I'd like to develop an intuition about the space of axiomatic systems (formalisms) that can be used to prove totality of Turing machines.
To this end, I'm interested in the set of "totality proof checker" algorithms. Each such algorithm verifies proofs of function totality under some consistent set of axioms. That is (assuming a Turing-equivalent computational model with indexed partial functions $\varphi_e$, $e \in \mathbb{N}$),
\begin{align*} C = &\{ c \in \mathbb{N} \mid {} && \text{A function $\varphi_c$ is a totality proof checker iff}\\ &\quad \forall e ( && \text{given any function $\varphi_e$,}\\ &\quad \quad \exists p(\varphi_c(\langle e,p\rangle) = 1) &&\text{if $\varphi_c$ accepts some $p$ as proof of totality for $\varphi_e$}\\ &\quad \quad \Longrightarrow \forall x(\varphi_e(x)\downarrow) && \text{then $\varphi_e$ does in fact terminate on all inputs.}\\ &\quad )\\ &\} \end{align*}
(We might also require that totality proof checkers return $0$ when a proof isn't accepted.)
I'm looking for literature that can help me understand the space of such totality checkers, and in particular subset of computable ones: That is, once we're given some totality proof $p$, we can compute whether to accept the proof ($\varphi_c(\langle e,p\rangle)$).
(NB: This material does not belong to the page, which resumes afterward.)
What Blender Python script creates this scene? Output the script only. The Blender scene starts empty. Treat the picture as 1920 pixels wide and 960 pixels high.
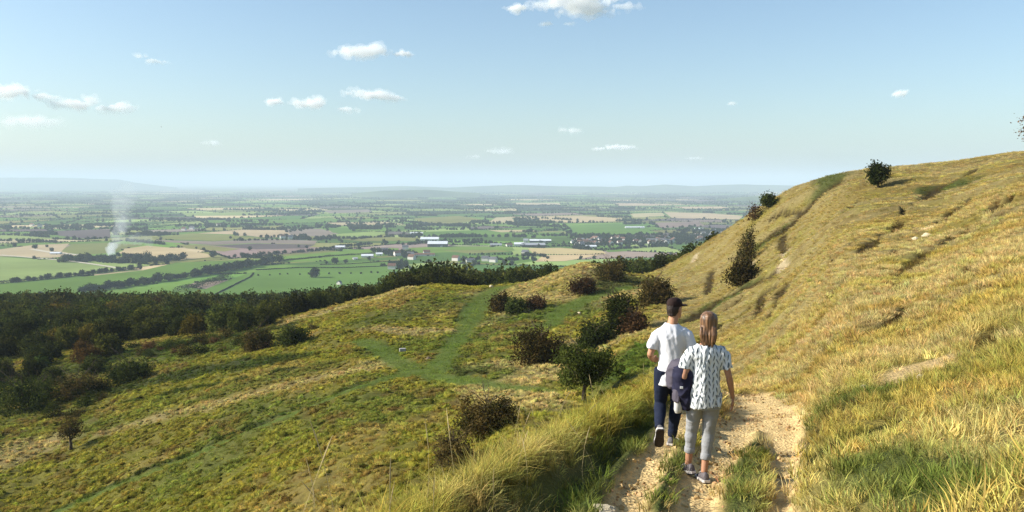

Some open-ended questions I have in particular (and I'm not sure if I'm asking the right questions):
- Can we enumerate some interesting subset of the computable totality checkers?
- Do the computable totality checkers form some sort of hierarchy with respect to the set of functions they can prove total?
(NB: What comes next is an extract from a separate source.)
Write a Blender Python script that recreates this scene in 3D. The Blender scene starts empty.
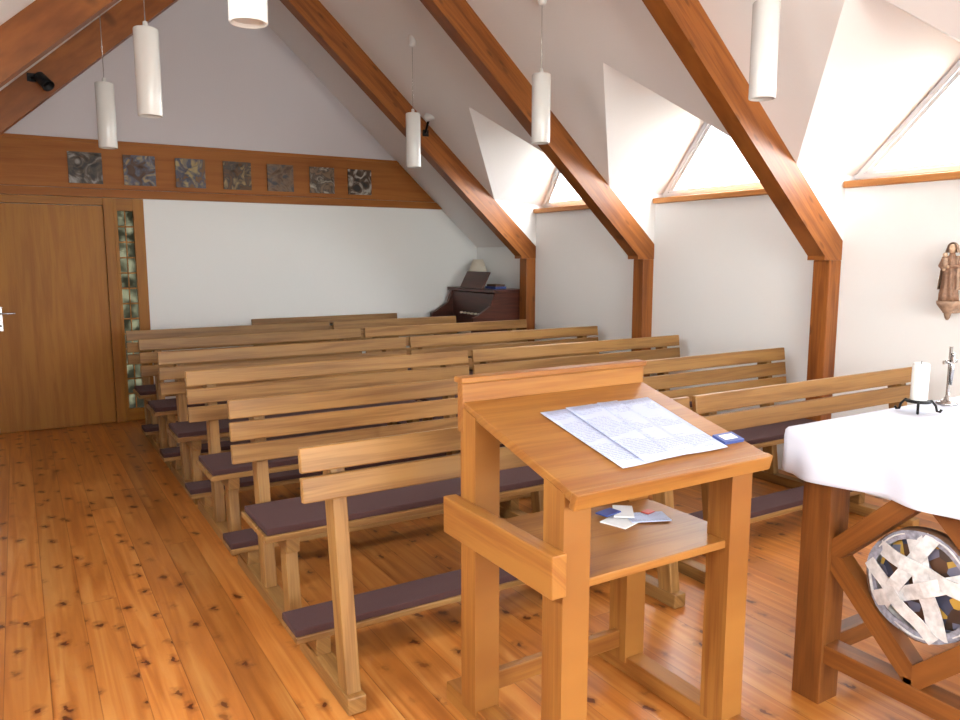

- Is there some "maximally powerful" computable totality checker $\varphi_c$ such that whenever a function is provably total under any computable totality checker, then it is provably total under $\varphi_c$? I'm expecting there isn't -- but perhaps some weaker variant of this exists?
So my question is:
Is there literature that answers these types of questions? (I tried undergraduate textbooks like [1] but they didn't help much.)
Alternatively, it seems like the space of totality checkers might be the computational equivalent (via the Curry-Howard correspondence) of some space of axiom systems. Can we establish such a correspondence so that existing literature on formal logic can be brought to bear on this question?